Given exercise: Render every entry exactly as it appears.
══════════════════════════════
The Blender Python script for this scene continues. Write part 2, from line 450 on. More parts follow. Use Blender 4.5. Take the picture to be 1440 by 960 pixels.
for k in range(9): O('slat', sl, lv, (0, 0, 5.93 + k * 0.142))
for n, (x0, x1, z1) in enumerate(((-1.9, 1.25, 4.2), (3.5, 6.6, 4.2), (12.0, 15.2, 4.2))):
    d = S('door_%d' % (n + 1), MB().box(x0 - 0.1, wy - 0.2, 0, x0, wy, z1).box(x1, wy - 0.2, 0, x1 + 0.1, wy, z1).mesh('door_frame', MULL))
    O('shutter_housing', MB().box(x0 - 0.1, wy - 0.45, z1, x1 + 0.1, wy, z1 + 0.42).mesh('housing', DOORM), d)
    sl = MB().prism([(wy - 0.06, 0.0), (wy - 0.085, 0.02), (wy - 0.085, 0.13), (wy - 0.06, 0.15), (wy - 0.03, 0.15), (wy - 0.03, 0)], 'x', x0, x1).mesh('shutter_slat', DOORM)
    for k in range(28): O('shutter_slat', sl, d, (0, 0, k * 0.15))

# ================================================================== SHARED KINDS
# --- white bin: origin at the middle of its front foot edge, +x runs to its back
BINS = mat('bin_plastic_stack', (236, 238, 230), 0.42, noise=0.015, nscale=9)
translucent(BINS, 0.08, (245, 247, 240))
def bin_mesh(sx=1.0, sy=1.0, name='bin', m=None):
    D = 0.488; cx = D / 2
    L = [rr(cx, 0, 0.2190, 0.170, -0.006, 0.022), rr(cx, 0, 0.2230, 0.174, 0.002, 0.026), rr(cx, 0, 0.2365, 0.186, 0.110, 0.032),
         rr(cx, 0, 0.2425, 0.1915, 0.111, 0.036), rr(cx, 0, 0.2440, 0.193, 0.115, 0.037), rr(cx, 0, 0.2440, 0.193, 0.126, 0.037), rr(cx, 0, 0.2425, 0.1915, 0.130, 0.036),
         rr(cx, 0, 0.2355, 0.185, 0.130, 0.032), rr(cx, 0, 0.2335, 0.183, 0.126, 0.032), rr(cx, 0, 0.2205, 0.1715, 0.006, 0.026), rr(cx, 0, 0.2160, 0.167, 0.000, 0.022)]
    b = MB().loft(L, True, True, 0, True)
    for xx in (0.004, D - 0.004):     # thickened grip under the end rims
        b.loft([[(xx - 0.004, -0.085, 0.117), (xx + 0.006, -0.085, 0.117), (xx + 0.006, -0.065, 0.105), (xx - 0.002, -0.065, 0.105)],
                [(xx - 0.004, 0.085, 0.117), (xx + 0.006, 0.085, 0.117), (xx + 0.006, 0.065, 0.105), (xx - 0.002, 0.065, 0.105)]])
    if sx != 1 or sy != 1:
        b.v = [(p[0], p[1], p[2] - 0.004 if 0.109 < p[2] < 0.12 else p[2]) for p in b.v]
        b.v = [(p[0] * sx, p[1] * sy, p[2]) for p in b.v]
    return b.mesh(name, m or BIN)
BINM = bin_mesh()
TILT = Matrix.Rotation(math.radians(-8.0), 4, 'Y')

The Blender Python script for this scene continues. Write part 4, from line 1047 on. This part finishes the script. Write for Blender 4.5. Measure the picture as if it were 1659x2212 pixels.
══════════════════════════════
Result of the task:
The Blender Python script for this scene continues. Write part 2, from line 450 on. More parts follow. Use Blender 4.5. Take the picture to be 1440 by 960 pixels.
for k in range(9): O('slat', sl, lv, (0, 0, 5.93 + k * 0.142))
for n, (x0, x1, z1) in enumerate(((-1.9, 1.25, 4.2), (3.5, 6.6, 4.2), (12.0, 15.2, 4.2))):
    d = S('door_%d' % (n + 1), MB().box(x0 - 0.1, wy - 0.2, 0, x0, wy, z1).box(x1, wy - 0.2, 0, x1 + 0.1, wy, z1).mesh('door_frame', MULL))
    O('shutter_housing', MB().box(x0 - 0.1, wy - 0.45, z1, x1 + 0.1, wy, z1 + 0.42).mesh('housing', DOORM), d)
    sl = MB().prism([(wy - 0.06, 0.0), (wy - 0.085, 0.02), (wy - 0.085, 0.13), (wy - 0.06, 0.15), (wy - 0.03, 0.15), (wy - 0.03, 0)], 'x', x0, x1).mesh('shutter_slat', DOORM)
    for k in range(28): O('shutter_slat', sl, d, (0, 0, k * 0.15))

# ================================================================== SHARED KINDS
# --- white bin: origin at the middle of its front foot edge, +x runs to its back
BINS = mat('bin_plastic_stack', (236, 238, 230), 0.42, noise=0.015, nscale=9)
translucent(BINS, 0.08, (245, 247, 240))
def bin_mesh(sx=1.0, sy=1.0, name='bin', m=None):
    D = 0.488; cx = D / 2
    L = [rr(cx, 0, 0.2190, 0.170, -0.006, 0.022), rr(cx, 0, 0.2230, 0.174, 0.002, 0.026), rr(cx, 0, 0.2365, 0.186, 0.110, 0.032),
         rr(cx, 0, 0.2425, 0.1915, 0.111, 0.036), rr(cx, 0, 0.2440, 0.193, 0.115, 0.037), rr(cx, 0, 0.2440, 0.193, 0.126, 0.037), rr(cx, 0, 0.2425, 0.1915, 0.130, 0.036),
         rr(cx, 0, 0.2355, 0.185, 0.130, 0.032), rr(cx, 0, 0.2335, 0.183, 0.126, 0.032), rr(cx, 0, 0.2205, 0.1715, 0.006, 0.026), rr(cx, 0, 0.2160, 0.167, 0.000, 0.022)]
    b = MB().loft(L, True, True, 0, True)
    for xx in (0.004, D - 0.004):     # thickened grip under the end rims
        b.loft([[(xx - 0.004, -0.085, 0.117), (xx + 0.006, -0.085, 0.117), (xx + 0.006, -0.065, 0.105), (xx - 0.002, -0.065, 0.105)],
                [(xx - 0.004, 0.085, 0.117), (xx + 0.006, 0.085, 0.117), (xx + 0.006, 0.065, 0.105), (xx - 0.002, 0.065, 0.105)]])
    if sx != 1 or sy != 1:
        b.v = [(p[0], p[1], p[2] - 0.004 if 0.109 < p[2] < 0.12 else p[2]) for p in b.v]
        b.v = [(p[0] * sx, p[1] * sy, p[2]) for p in b.v]
    return b.mesh(name, m or BIN)
BINM = bin_mesh()
TILT = Matrix.Rotation(math.radians(-8.0), 4, 'Y')

The Blender Python script for this scene continues. Write part 4, from line 1047 on. This part finishes the script. Write for Blender 4.5. Measure the picture as if it were 1659x2212 pixels.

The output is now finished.